Başka bir mevsime geçtiğinizde, ilk başlarda eski mevsimin belirgin özellikleri, sıcağı, soğuğu aynı gibi gözükür.
Yeni mevsim ağır ağır gelip yerleşir.
Yaz geldi derken aniden soğuk bir sağanakla, sonbahar geldi derken sıcacık bir günle karşılaşmak mümkündür.
Ama bu küçük sürprizler, havanın değiştiği gerçeğini değiştirmez, yeni mevsim geri dönülmez bir biçimde gelmektedir.
Türkiye’de mevsim değişti.
Bir başka mevsime geçtik.
Eski mevsimin yasakları, tabuları, saçmalıkları sürüyor elbet ama bu yeni bir mevsimin geldiği gerçeğini değiştirmiyor.
“Başörtüsü kamu alanına giremez” diye bağıranlar var elbette hâlâ ama artık en tutucuları bile “canım elbette üniversitede türban serbest olmalı” diyor, başörtülü kızlar üniversitelere girmeye başladılar bile.
“Terör örgütüyle konuşulmaz” diye kükreyenler var ama “devlet Apo’yla görüşür” anlayışına karşı çıkana pek rastlanmıyor.
“Anadilde eğitim Türkiye’yi böler” diye yasakçılığı sürdürmeye çalışanlar çıkıyor her yanda ama televizyonlarda “ayrılmak, Kürtlerin bağımsız bir devlet kurması” bile rahatça tartışılıyor.
“Alevilik ayrı bir din değil ki ayrı ibadethanesi olsun” diyenler çok ama “zorunlu din dersi haksızlık” diyen müminler görüşlerini ferah ferah söylüyor artık.
“Her Türk asker doğar” safsatasını sürdürmeye uğraşanlar özellikle orduda çok ama “zorunlu askerlik istemiyoruz” diyenlerin şikâyetleri ayyuka çıkıyor.
“Türk’ün Türk’ten başka dostu yoktur” paranoyası, “sıfır sorun” anlayışına çoktan yerini bıraktı, bütün komşularla dostane ilişkiler gelişiyor.
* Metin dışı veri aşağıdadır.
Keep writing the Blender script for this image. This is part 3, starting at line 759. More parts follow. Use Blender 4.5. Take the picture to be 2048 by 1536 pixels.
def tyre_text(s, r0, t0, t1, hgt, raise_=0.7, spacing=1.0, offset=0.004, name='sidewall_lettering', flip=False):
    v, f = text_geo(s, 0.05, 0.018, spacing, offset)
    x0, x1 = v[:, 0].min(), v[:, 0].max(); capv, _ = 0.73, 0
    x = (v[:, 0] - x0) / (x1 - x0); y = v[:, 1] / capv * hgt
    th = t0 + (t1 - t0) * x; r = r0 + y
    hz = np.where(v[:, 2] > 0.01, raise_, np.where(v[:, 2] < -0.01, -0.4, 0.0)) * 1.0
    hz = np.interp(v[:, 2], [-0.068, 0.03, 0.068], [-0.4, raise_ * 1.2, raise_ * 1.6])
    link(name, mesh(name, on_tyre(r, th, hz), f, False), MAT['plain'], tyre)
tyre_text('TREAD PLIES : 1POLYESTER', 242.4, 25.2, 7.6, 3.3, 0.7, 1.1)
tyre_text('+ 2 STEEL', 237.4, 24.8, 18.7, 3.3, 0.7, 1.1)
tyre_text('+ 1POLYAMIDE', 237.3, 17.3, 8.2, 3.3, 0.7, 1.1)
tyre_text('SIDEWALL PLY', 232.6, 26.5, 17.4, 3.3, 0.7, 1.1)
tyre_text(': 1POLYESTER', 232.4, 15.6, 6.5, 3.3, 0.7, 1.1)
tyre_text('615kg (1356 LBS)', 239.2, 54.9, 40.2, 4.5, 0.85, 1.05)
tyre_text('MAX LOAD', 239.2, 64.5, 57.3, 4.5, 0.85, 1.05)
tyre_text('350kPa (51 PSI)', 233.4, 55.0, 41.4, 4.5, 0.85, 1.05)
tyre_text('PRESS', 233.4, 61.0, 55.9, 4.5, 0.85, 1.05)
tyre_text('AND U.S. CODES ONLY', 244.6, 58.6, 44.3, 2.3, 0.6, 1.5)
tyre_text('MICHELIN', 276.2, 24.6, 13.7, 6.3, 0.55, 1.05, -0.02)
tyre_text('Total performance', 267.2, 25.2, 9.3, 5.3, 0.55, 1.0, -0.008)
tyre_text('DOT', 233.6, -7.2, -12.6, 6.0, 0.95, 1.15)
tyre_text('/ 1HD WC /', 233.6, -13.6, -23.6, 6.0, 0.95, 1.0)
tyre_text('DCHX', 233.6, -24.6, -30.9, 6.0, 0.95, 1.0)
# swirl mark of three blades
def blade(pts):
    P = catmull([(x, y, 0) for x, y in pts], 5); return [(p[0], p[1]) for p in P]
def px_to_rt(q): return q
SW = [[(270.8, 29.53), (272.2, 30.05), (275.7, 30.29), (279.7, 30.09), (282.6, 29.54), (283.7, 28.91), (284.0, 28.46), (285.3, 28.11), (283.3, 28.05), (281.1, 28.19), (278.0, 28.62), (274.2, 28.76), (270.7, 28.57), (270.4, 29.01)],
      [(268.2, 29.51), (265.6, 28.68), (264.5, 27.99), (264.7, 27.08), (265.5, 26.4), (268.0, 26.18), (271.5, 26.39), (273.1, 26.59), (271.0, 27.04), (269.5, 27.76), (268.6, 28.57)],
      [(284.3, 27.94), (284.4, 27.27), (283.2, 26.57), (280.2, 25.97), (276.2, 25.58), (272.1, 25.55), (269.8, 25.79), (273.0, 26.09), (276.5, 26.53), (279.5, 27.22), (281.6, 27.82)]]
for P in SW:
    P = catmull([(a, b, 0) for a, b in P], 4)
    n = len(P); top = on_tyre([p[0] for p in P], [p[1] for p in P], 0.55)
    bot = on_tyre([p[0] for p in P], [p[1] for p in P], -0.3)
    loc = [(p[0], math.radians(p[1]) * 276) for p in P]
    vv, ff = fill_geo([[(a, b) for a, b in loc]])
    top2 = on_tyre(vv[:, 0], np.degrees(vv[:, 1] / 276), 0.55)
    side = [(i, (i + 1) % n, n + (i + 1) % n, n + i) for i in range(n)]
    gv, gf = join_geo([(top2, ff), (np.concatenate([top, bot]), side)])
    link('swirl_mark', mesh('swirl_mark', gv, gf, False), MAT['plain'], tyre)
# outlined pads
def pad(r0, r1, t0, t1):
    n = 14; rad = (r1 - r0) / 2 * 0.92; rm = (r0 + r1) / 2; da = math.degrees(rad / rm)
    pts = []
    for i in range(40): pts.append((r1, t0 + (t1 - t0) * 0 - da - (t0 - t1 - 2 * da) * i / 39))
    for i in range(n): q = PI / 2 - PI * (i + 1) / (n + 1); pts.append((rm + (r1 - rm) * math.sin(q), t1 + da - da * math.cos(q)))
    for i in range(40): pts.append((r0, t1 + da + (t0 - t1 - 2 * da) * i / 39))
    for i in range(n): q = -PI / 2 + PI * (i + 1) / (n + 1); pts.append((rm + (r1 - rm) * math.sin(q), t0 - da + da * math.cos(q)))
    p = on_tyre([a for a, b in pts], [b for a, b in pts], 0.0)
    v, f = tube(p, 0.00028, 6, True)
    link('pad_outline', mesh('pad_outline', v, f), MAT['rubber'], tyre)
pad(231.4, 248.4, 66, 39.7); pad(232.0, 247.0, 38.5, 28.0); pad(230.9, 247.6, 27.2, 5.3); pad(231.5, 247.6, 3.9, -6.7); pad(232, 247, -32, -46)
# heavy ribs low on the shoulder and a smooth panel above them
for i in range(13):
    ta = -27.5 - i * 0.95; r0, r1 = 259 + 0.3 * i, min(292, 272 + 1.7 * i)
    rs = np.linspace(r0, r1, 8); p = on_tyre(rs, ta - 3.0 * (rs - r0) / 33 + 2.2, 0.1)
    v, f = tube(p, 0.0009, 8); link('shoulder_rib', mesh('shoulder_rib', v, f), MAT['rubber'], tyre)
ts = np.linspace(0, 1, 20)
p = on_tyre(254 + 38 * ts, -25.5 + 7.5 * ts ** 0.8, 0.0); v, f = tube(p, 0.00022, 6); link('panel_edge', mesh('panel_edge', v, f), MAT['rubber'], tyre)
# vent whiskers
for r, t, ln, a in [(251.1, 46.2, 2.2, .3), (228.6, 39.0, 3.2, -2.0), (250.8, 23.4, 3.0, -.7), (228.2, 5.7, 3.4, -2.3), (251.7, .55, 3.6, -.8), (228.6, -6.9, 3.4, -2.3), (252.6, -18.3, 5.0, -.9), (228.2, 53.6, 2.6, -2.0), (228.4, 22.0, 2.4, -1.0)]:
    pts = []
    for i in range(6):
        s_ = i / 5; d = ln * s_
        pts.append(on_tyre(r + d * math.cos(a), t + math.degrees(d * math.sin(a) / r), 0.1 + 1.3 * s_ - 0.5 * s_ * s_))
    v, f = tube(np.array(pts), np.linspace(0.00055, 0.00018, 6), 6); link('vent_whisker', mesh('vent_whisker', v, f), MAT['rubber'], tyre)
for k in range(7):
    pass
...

Yeni bir mevsimin bütün işaretleri görülüyor.
Çok geçmez eski mevsime ait ne varsa silinir gider.
Bu geçiş günlerinden sonra hepimiz yeni bir mevsime alışır, ona uygun biçimde düşünüp, ona uygun biçimde davranmaya başlarız.
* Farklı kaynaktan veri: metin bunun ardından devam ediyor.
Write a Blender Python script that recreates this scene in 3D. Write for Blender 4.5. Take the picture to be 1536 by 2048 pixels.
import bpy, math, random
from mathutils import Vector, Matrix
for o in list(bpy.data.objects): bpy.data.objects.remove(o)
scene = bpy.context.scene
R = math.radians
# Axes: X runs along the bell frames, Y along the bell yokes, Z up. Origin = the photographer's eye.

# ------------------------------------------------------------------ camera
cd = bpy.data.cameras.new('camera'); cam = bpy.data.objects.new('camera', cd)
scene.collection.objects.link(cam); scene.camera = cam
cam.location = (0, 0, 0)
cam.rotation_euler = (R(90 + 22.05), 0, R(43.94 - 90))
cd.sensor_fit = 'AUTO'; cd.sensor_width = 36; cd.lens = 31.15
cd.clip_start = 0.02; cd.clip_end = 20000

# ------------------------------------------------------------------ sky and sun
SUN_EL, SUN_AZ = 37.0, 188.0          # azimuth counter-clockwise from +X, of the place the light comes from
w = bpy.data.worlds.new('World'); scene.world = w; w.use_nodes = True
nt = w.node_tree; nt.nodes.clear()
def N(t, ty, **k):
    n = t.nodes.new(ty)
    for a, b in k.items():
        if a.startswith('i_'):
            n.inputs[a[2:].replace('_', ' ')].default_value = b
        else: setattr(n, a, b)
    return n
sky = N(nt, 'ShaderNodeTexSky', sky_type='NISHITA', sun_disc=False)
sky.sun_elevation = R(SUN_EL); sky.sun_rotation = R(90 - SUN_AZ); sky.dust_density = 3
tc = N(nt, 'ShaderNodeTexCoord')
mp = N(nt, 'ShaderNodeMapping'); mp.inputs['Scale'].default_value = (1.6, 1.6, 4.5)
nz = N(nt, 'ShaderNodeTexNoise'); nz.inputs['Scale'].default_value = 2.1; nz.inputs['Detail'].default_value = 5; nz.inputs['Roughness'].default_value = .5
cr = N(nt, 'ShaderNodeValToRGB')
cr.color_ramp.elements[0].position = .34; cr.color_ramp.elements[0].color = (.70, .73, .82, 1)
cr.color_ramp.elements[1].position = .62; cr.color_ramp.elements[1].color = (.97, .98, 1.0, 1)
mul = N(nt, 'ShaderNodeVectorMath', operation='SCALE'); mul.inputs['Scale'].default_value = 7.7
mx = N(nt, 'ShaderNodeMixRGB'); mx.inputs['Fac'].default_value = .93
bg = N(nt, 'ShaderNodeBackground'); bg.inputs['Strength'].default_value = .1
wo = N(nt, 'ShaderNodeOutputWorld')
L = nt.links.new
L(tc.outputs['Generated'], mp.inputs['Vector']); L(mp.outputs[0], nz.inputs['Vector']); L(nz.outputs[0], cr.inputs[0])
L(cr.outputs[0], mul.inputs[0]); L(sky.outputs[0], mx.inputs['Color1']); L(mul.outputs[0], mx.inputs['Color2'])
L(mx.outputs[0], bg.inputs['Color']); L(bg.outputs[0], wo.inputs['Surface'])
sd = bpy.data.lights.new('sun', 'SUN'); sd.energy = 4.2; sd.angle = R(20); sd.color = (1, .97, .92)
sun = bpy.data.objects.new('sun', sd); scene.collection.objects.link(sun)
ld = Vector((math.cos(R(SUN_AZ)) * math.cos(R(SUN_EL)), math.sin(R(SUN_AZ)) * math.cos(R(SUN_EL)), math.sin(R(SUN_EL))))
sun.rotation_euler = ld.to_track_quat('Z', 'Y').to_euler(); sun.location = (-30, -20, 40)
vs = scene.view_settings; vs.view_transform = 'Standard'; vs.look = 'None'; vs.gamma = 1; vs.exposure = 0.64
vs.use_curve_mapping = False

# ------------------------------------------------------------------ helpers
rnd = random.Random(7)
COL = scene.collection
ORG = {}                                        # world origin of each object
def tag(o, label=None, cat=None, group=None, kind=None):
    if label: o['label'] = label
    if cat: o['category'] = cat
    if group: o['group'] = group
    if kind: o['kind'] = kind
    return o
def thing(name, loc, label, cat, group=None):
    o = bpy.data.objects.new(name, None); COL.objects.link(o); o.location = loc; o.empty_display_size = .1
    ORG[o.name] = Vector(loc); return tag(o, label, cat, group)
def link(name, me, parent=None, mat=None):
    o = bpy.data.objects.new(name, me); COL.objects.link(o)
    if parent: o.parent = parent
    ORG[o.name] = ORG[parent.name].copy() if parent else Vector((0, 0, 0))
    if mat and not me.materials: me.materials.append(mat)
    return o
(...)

Gömlekle gezilen yaz günlerinden sonra sonbaharla birlikte ceketli insanların çoğalması, kışla birlikte ceketlerin üstüne bir de palto giyilmesi, ilkbaharda paltoların ortadan kaybolması gibi düşünsel mevsimler değiştiğinde de insanlar farkına bile varmadan “birlikte” düşüncelerini değiştirmeye başlarlar.
Kimse kış günü gömlekle dolaşan bir “zemheri zürafası” ya da yaz sıcağının göbeğinde paltoyla gezen bir şaşkın olmak istemez.
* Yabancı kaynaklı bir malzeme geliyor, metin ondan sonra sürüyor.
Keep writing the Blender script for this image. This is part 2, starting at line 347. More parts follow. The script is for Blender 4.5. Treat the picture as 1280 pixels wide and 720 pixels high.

Herkesin anlayışı, düşüncesi, duygusu, çevresindekilerle birlikte değişir.
Değişimdeki bu benzerlik, değişimi herkes için hem kolaylaştırır hem de bir mecburiyet haline getirir.
Doğadaki mevsim değişikliklerini durdurmak mümkün olmadığı gibi toplumsal mevsim değişikliklerini durdurmak da mümkün değildir.
Artık hepimiz için yeni mevsime alışma zamanı.
Kürt meselesinin çözümüne alışmalıyız mesela, buna Türkler de Kürtler de hazırlamalı kendini, ilkbaharda aniden kar yağması gibi bir tuhaflık olabilir, savaş birdenbire kızışabilir ama böyle bir olay yaşasak bile artık savaş bitti, herkes savaşla bir yere gidilemeyeceğini gördü, en önemlisi savaşanların kendisi gördü bu gerçeği.
Savaş bitince ne olacak?
Ne olursa olsun mutlaka savaştan daha iyi bir şey olacak, Kürtlerin hakları kabul edilecek, eşit insanlar olarak yaşamaya alışacağız.
Zaten bu yeni mevsimin en önemli özelliği “farklılık ve eşitlik” olacak, farklılıklarımız daha keskinleşecek, Türk, Kürt, dindar, dinsiz, Sünni, Alevi, solcu, sağcı berrak ışıkların altında birbirlerinden farklı ama birbirleriyle eşit olarak yaşayacaklar.
Devlet bizi birbirimize benzetmeye çalışmayacak.
Hiç kimse kendini gizlemek zorunda kalmayacak.
Toplum devletten daha güçlü olacak.
Siyasette “boş laf”, “yasakçılık” kendine yer bulamayacak, “baskıyı ve zorlamayı” savunmayacak kimse, ekonomik programları, eğitim kalitesini yükseltmeyi, sağlık projelerini, teknolojik atılımları, çevreyi korumayı, güçsüz ve fakirlere toplumsal desteği arttırmayı tartışacaklar.
Yeni bir mevsim başladı.
Dolapları, çekmeceleri elden geçirip, mevsime uygun yeni duygular ve düşünceler yerleştirme zamanı.